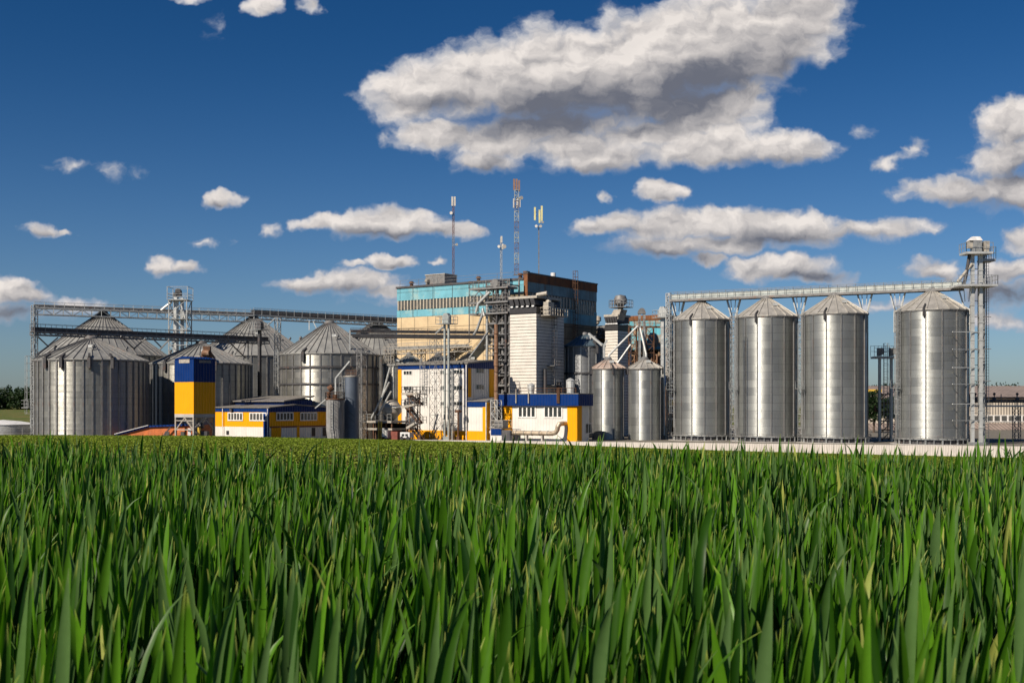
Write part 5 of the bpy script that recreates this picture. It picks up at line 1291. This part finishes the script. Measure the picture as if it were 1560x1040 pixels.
# ---------------------------------------------------------------- boundary wall, warehouse, far left tank
def pale_wall():
    A = Vector((-14,168-.0)); B = Vector((61.5,142)); d = (B-A).normalized(); rz = math.atan2(d.y, d.x); L = 118.
    t = thing('boundary_wall', 'long low pale ribbed wall in front of the silos', 'wall', (A.x, A.y-.35, GZ-1.6), rz)
    m = MB(); n = int(L/3.0)
    for i in range(n): m.box(i*3.0, i*3.0+2.985, 0, .16, -.3, 1.6+.40)
    m.build('wall_panels', M['wall'], t)
    MB().box(0, L, -.01, .17, 1.6+.402, 1.6+.43).build('coping', M['conc'], t)
pale_wall()
def warehouse():
    Y0 = 215; o = PG(1306, Y0); t = thing('warehouse', 'long beige warehouse with brown roof behind the rightmost tall silo', 'building', o)
    X = lambda px: (px-1306)*Y0/1560; Z = lambda py, y=Y0: ZZ(py, y)-GZ; x0, x1 = 0, X(1900)
    MB().box(x0,x1,6,22,0,Z(606.5)).build('upper_wall', M['beige'], t)
    MB().hexa([(x0-.5,5.2,Z(606.5)),(x1,5.2,Z(606.5)),(x1,22,Z(588,Y0+14)),(x0-.5,22,Z(588,Y0+14))], [(x0-.5,5.2,Z(605)),(x1,5.2,Z(605)),(x1,22,Z(587,Y0+14)),(x0-.5,22,Z(587,Y0+14))]).build('roof', M['brownroof'], t)
    MB().box(x0,x1,0,5.9,0,Z(660)).build('lower_wall', M['beige'], t)
    MB().hexa([(x0-.3,-.7,Z(660.5)),(x1,-.7,Z(660.5)),(x1,6,Z(647)),(x0-.3,6,Z(647))], [(x0-.3,-.7,Z(658.5)),(x1,-.7,Z(658.5)),(x1,6,Z(645)),(x0-.3,6,Z(645))]).build('lean_to_roof', M['brownroof'], t)
    MB().box(x0,x1,-.75,-.69,Z(661),Z(655)).build('fascia', M['dsteel'], t)
    for i in range(14):
        a = X(1488)+i*X(1317); 
        window_front(t, a, a+1.35, Z(642.5), Z(633), 6, 1, gm='glassp', fw=.16, proud=.1)
    for a, b in ((1328,1358),(1514,1552),(1580,1620)): MB().box(X(a),X(b),-.06,-.003,0,Z(662)).build('door', M['galv'], t)
    MB().box(X(1318),X(1340),-1.5,-1.,Z(597),Z(593)).build('crane_beam', M['vane'], t)
warehouse()
def pipe_rack():
    Y0 = 150; o = PG(1474, Y0); t = thing('pipe_rack', 'dark pipe rack with valves crossing before the beige warehouse', 'pipe rack', o)
    X = lambda px: (px-1474)*Y0/1560; Z = lambda py: ZZ(py, Y0)-GZ; x1 = X(1760)
    MB().box(0,x1,0,1.2,Z(619.5),Z(617)).build('deck', M['galv'], t)
    for py, r, mt in ((605.5,.11,'dsteel'),(609.5,.1,'dsteel'),(612,.12,'dsteel')): MB().tube((0,.4,Z(py)),(x1,.4,Z(py)),r).build('pipe', M[mt], t, True)
    f = MB()
    for i in range(12): x = X(1478+24*i); f.bar((x,.2,Z(617)),(x,.2,Z(600)),.1)
    for i in range(22): x = X(1474+12*i); f.bar((x,0,Z(617)),(x,0,Z(611)),.05)
    f.build('posts', M['steel'], t)
    for px in (1487,1516,1551,1582): MB().ball((X(px),.3,Z(609)),.34,8).ball((X(px)-.35,.3,Z(611)),.25,8).tube((X(px),.3,Z(607)),(X(px),.3,Z(600)),.07).ball((X(px),.3,Z(600)),.22,8).build('valve', M['dsteel'], t)
    for px in (1551, 1640): MB().lattice(X(px),.5,0,Z(619.5),.85,.9,.09).build('trestle', M['steel'], t)
pipe_rack()
def white_tank():
    Y0 = 172; o = PG(5, Y0); t = thing('water_tank', 'low wide white round tank at the far left edge', 'tank', o); r = 49*Y0/1560; H = ZZ(646, Y0)-GZ
    MB().lathe([(r,0),(r,H)], n=48).build('shell', M['galvl'], t, True)
    MB().lathe([(r+.1,H-.05),(r+.1,H+.03),(r*.5,H+.5),(.01,H+.75)], n=48).build('lid', M['mwhite'], t, True)
    m = MB()
    for i in range(24): a, b = 2*math.pi*i/24, 2*math.pi*(i+1)/24; m.bar(((r+.3)*math.cos(a),(r+.3)*math.sin(a),H*.4),((r+.3)*math.cos(b),(r+.3)*math.sin(b),H*.4),.06)
    m.build('hoop', M['steel'], t)
white_tank()
def side_fence():
    pts = [PG(-200,146,GZ+.3), PG(52,146,GZ+.3)]; t = thing('wire_fence', 'thin wire fence with posts before the low white tank', 'fence', pts[0]); b = pts[1]-pts[0]
    m = MB(); n = 14
    for i in range(n+1): q = b*(i/n); m.bar(q-Vector((0,0,.3)), q+Vector((0,0,1.9)), .09)
    m.build('posts', M['steel'], t)
    w = MB()
    for z in (.5,1.1,1.8): w.bar(Vector((0,0,z)), b+Vector((0,0,z)), .035)
    w.build('wires', M['steel'], t)
side_fence()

++++++++++

### THE PROBLEM:
Restate the whole listing above exactly, please, omitting every image.

### WRITTEN REPLY:
Write part 5 of the bpy script that recreates this picture. It picks up at line 1291. This part finishes the script. Measure the picture as if it were 1560x1040 pixels.
# ---------------------------------------------------------------- boundary wall, warehouse, far left tank
def pale_wall():
    A = Vector((-14,168-.0)); B = Vector((61.5,142)); d = (B-A).normalized(); rz = math.atan2(d.y, d.x); L = 118.
    t = thing('boundary_wall', 'long low pale ribbed wall in front of the silos', 'wall', (A.x, A.y-.35, GZ-1.6), rz)
    m = MB(); n = int(L/3.0)
    for i in range(n): m.box(i*3.0, i*3.0+2.985, 0, .16, -.3, 1.6+.40)
    m.build('wall_panels', M['wall'], t)
    MB().box(0, L, -.01, .17, 1.6+.402, 1.6+.43).build('coping', M['conc'], t)
pale_wall()
def warehouse():
    Y0 = 215; o = PG(1306, Y0); t = thing('warehouse', 'long beige warehouse with brown roof behind the rightmost tall silo', 'building', o)
    X = lambda px: (px-1306)*Y0/1560; Z = lambda py, y=Y0: ZZ(py, y)-GZ; x0, x1 = 0, X(1900)
    MB().box(x0,x1,6,22,0,Z(606.5)).build('upper_wall', M['beige'], t)
    MB().hexa([(x0-.5,5.2,Z(606.5)),(x1,5.2,Z(606.5)),(x1,22,Z(588,Y0+14)),(x0-.5,22,Z(588,Y0+14))], [(x0-.5,5.2,Z(605)),(x1,5.2,Z(605)),(x1,22,Z(587,Y0+14)),(x0-.5,22,Z(587,Y0+14))]).build('roof', M['brownroof'], t)
    MB().box(x0,x1,0,5.9,0,Z(660)).build('lower_wall', M['beige'], t)
    MB().hexa([(x0-.3,-.7,Z(660.5)),(x1,-.7,Z(660.5)),(x1,6,Z(647)),(x0-.3,6,Z(647))], [(x0-.3,-.7,Z(658.5)),(x1,-.7,Z(658.5)),(x1,6,Z(645)),(x0-.3,6,Z(645))]).build('lean_to_roof', M['brownroof'], t)
    MB().box(x0,x1,-.75,-.69,Z(661),Z(655)).build('fascia', M['dsteel'], t)
    for i in range(14):
        a = X(1488)+i*X(1317); 
        window_front(t, a, a+1.35, Z(642.5), Z(633), 6, 1, gm='glassp', fw=.16, proud=.1)
    for a, b in ((1328,1358),(1514,1552),(1580,1620)): MB().box(X(a),X(b),-.06,-.003,0,Z(662)).build('door', M['galv'], t)
    MB().box(X(1318),X(1340),-1.5,-1.,Z(597),Z(593)).build('crane_beam', M['vane'], t)
warehouse()
def pipe_rack():
    Y0 = 150; o = PG(1474, Y0); t = thing('pipe_rack', 'dark pipe rack with valves crossing before the beige warehouse', 'pipe rack', o)
    X = lambda px: (px-1474)*Y0/1560; Z = lambda py: ZZ(py, Y0)-GZ; x1 = X(1760)
    MB().box(0,x1,0,1.2,Z(619.5),Z(617)).build('deck', M['galv'], t)
    for py, r, mt in ((605.5,.11,'dsteel'),(609.5,.1,'dsteel'),(612,.12,'dsteel')): MB().tube((0,.4,Z(py)),(x1,.4,Z(py)),r).build('pipe', M[mt], t, True)
    f = MB()
    for i in range(12): x = X(1478+24*i); f.bar((x,.2,Z(617)),(x,.2,Z(600)),.1)
    for i in range(22): x = X(1474+12*i); f.bar((x,0,Z(617)),(x,0,Z(611)),.05)
    f.build('posts', M['steel'], t)
    for px in (1487,1516,1551,1582): MB().ball((X(px),.3,Z(609)),.34,8).ball((X(px)-.35,.3,Z(611)),.25,8).tube((X(px),.3,Z(607)),(X(px),.3,Z(600)),.07).ball((X(px),.3,Z(600)),.22,8).build('valve', M['dsteel'], t)
    for px in (1551, 1640): MB().lattice(X(px),.5,0,Z(619.5),.85,.9,.09).build('trestle', M['steel'], t)
pipe_rack()
def white_tank():
    Y0 = 172; o = PG(5, Y0); t = thing('water_tank', 'low wide white round tank at the far left edge', 'tank', o); r = 49*Y0/1560; H = ZZ(646, Y0)-GZ
    MB().lathe([(r,0),(r,H)], n=48).build('shell', M['galvl'], t, True)
    MB().lathe([(r+.1,H-.05),(r+.1,H+.03),(r*.5,H+.5),(.01,H+.75)], n=48).build('lid', M['mwhite'], t, True)
    m = MB()
    for i in range(24): a, b = 2*math.pi*i/24, 2*math.pi*(i+1)/24; m.bar(((r+.3)*math.cos(a),(r+.3)*math.sin(a),H*.4),((r+.3)*math.cos(b),(r+.3)*math.sin(b),H*.4),.06)
    m.build('hoop', M['steel'], t)
white_tank()
def side_fence():
    pts = [PG(-200,146,GZ+.3), PG(52,146,GZ+.3)]; t = thing('wire_fence', 'thin wire fence with posts before the low white tank', 'fence', pts[0]); b = pts[1]-pts[0]
    m = MB(); n = 14
    for i in range(n+1): q = b*(i/n); m.bar(q-Vector((0,0,.3)), q+Vector((0,0,1.9)), .09)
    m.build('posts', M['steel'], t)
    w = MB()
    for z in (.5,1.1,1.8): w.bar(Vector((0,0,z)), b+Vector((0,0,z)), .035)
    w.build('wires', M['steel'], t)
side_fence()